§ DATA SEGMENT
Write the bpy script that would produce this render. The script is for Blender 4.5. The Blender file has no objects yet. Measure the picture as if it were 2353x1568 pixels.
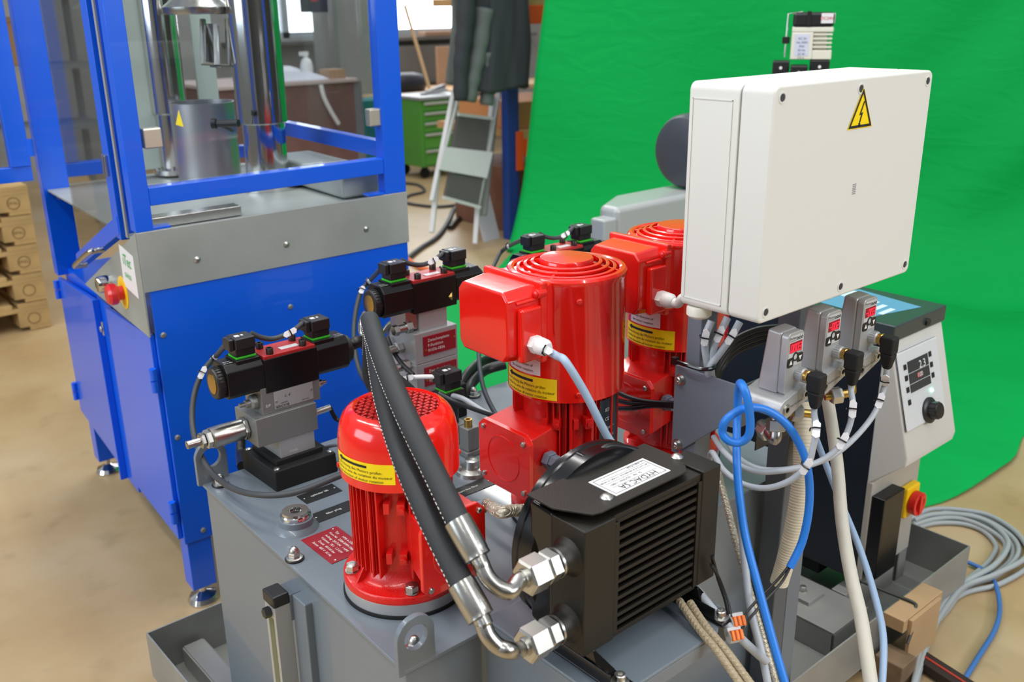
import bpy, bmesh, math, random
from math import sin, cos, pi, radians, atan2, sqrt
from mathutils import Vector, Matrix
random.seed(7)
S = bpy.context.scene
# ------------------------------------------------------------------ camera
FOC, PCX, PCY = 2205.0, 1176.5, 784.0
AZ, PT, RL = radians(49.4), radians(19.15), radians(.74)
CAM = Vector((0, 0, 1.5))
_fh = Vector((cos(AZ), sin(AZ), 0)); _r = Vector((sin(AZ), -cos(AZ), 0)); _z = Vector((0, 0, 1))
FW = cos(PT)*_fh - sin(PT)*_z
_dn = -(sin(PT)*_fh + cos(PT)*_z)
RT = cos(RL)*_r + sin(RL)*_dn
DN = -sin(RL)*_r + cos(RL)*_dn
cam = bpy.data.cameras.new('camera'); camo = bpy.data.objects.new('camera', cam)
S.collection.objects.link(camo); S.camera = camo
cam.sensor_width = 36; cam.lens = FOC/2353*36; cam.clip_start = .05; cam.clip_end = 100
up, bk = -DN, -FW
camo.matrix_world = Matrix(((RT.x, up.x, bk.x, CAM.x), (RT.y, up.y, bk.y, CAM.y), (RT.z, up.z, bk.z, CAM.z), (0, 0, 0, 1)))
cam.dof.use_dof = True; cam.dof.focus_distance = 1.62; cam.dof.aperture_fstop = 5.0
# ------------------------------------------------------------------ render look
S.view_settings.view_transform = 'Standard'; S.view_settings.look = 'None'
S.view_settings.gamma = 1; S.view_settings.use_curve_mapping = False
S.view_settings.exposure = 0.30
# ------------------------------------------------------------------ world and lights
w = bpy.data.worlds.new('world'); S.world = w; w.use_nodes = True
nt = w.node_tree; nt.nodes.clear()
wo = nt.nodes.new('ShaderNodeOutputWorld'); wb = nt.nodes.new('ShaderNodeBackground')
wt = nt.nodes.new('ShaderNodeTexCoord'); wx = nt.nodes.new('ShaderNodeSeparateXYZ'); wr = nt.nodes.new('ShaderNodeValToRGB')
wm = nt.nodes.new('ShaderNodeMapRange'); wm.inputs[1].default_value = -1; wm.inputs[2].default_value = 1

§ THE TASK
Determine how many of the lines above hold the word "render", and output that number by itself.

§ RESULT
2